象に曰く、君子于き行く、義食わざるなり。

六二。明夷。夷于左股。用拯馬壯。吉。
象曰。六二之吉。順以則也。

六二は、明夷、左の股を夷る。用て拯う馬壮んなれば、吉なり。
象に曰く、六二の吉なるは、順にして以て則あればなり。

九三。明夷于南狩。得其大首。不可疾貞。
象曰。南狩之。志乃大得也。

九三は、明夷、南に于きて狩し、その大首を得。疾く貞すべからず。
象に曰く、南にこれを狩る、志し乃ち大いに得るなり。

六四。

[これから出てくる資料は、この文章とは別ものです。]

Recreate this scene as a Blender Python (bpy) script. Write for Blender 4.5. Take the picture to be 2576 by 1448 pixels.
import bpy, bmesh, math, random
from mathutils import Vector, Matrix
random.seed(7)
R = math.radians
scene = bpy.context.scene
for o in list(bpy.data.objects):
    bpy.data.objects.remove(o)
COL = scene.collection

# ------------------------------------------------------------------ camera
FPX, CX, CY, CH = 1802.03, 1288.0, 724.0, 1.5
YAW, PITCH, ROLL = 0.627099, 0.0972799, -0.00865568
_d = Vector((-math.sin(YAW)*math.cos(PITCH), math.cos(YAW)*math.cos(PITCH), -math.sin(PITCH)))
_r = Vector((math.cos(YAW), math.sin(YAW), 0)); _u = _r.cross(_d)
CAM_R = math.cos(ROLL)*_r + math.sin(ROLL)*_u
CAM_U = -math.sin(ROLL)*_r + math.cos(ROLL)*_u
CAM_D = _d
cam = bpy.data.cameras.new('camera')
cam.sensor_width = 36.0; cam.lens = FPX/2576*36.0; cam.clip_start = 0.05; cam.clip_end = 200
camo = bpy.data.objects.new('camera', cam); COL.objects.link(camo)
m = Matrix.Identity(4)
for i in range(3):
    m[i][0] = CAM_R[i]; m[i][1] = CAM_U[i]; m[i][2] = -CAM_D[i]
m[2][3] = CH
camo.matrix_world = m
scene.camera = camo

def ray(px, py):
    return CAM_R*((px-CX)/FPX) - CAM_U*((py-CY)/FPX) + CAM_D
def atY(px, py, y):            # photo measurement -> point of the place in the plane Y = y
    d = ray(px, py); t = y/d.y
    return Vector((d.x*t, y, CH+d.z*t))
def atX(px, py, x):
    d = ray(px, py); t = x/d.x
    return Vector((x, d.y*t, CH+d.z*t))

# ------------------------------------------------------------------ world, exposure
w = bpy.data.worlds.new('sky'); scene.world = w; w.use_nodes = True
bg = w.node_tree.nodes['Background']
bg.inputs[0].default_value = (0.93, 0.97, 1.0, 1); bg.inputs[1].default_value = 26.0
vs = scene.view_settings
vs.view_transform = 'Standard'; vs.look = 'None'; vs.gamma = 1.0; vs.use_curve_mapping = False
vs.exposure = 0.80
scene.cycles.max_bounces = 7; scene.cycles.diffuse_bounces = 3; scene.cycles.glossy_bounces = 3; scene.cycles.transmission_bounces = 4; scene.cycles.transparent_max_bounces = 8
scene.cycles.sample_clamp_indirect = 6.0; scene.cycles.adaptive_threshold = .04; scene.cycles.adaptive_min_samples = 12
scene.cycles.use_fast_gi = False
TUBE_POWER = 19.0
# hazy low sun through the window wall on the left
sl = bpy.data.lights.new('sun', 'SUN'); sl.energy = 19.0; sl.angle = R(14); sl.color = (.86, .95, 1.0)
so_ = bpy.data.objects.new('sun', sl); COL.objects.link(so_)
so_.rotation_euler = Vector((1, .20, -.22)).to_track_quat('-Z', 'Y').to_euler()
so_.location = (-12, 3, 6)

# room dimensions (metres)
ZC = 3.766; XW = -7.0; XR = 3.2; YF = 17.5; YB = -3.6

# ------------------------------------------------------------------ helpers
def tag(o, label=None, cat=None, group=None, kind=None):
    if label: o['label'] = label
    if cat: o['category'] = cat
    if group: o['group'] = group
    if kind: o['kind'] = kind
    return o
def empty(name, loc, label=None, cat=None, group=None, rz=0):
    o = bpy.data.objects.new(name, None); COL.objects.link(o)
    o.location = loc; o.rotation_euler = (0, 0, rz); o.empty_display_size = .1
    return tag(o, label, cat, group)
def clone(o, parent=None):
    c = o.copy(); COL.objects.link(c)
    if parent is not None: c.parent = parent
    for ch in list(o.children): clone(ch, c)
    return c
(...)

入于左腹。獲明夷之心。于出門庭。
象曰。入于左腹。獲心意也。

六四は、左の腹に入る。明夷の心を獲たり。于きて門庭を出ず。
象に曰く、左の腹に入るは、心意を獲るなり。

六五。箕子之明夷。利貞。
象曰。箕子之貞。明不可息也。

六五は、箕子の明夷る。貞しきに利あり。
象に曰く、箕子の貞、明息むべからざるなり。

上六。不明晦。初登于天。後入于地。
象曰。初登于天。照四國也。後入于地。失則也。

上六は、不明にして晦し。初めは天に登り、後には地に入る。
象に曰く、初めは天に登る、四国を照らすなり。後には地に入る、則を失うなり。